Fermilab Installs Huge Magnet For Dark Matter Experiment
CHICAGO (CBS) -- A 50-foot, 17-ton electromagnet settled into its new home at Fermilab on Thursday, where it will prepare to start searching for dark matter after a couple years of tweaking.
WBBM Newsradio's John Cody reports the Muon g-2 superconducting particle storage ring arrived at Fermilab in west suburban Batavia a year ago, after spending a month traveling by truck and barge from the Brookhaven National Laboratory in New York.
It spent the winter under wraps as crews finished building its new home. On Thursday, it made its final trip inside its permanent home, after the building that now houses it was completed.
"We rolled it across the site, about a mile across the site, and then we inserted it into the building, where it was about 20 feet above the floor of the building, and it's now slowly being jacked down to the floor," Polly said.

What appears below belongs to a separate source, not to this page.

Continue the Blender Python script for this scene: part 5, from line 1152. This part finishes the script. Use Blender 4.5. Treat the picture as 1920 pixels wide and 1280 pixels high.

Astronomers have determined physical matter makes up only 5 percent of the universe. Scientists have theorized more than 25 percent of the universe is made up of what is called dark matter, and nearly 70 percent is dark energy, but they've had difficulty actually detecting those.
That's what Polly hopes to detect in the vacuum of space by using the Muon g-2. Although the giant circular magnet is now in place, it will take a few years before it can start producing results. The device will be used to study muons, subatomic particles with a lifetime of only 2.2 millionths of a second, in hopes of discovering subatomic particles hidden in the vacuum.
"Now that we have the ring in the building, there's about a 2 to 2 ½ year period of time that it takes to actually construct the experiment. This magnet is sort of the heart and soul of the device that stores the muons, but it's a much bigger experiment than just this device by the time you couple the accelerator and build the detectors that can see the muons as they decay to electrons," Polly said. "That process takes a good couple of years. We're looking at early 2017 before we actually start taking the first real data samples."
Dr. Bradley Roberts, a Boston University physics professor helping lead the Fermilab experiment, said last year that scientists hope to use the magnet to see if they've found hints of dark matter particles, which they've been seeking for years.
He said the device will help measure muon magnetism, and maybe explain why it seems to be slightly off by a theoretical value of two.
"That difference with two arises because of the virtual quantum particles fluctuating in and out of the vacuum, so they appear and disappear, but they change the muon's magnetism," Bradley said.
That might point to the existence of as-yet-undiscovered particles, maybe even dark matter.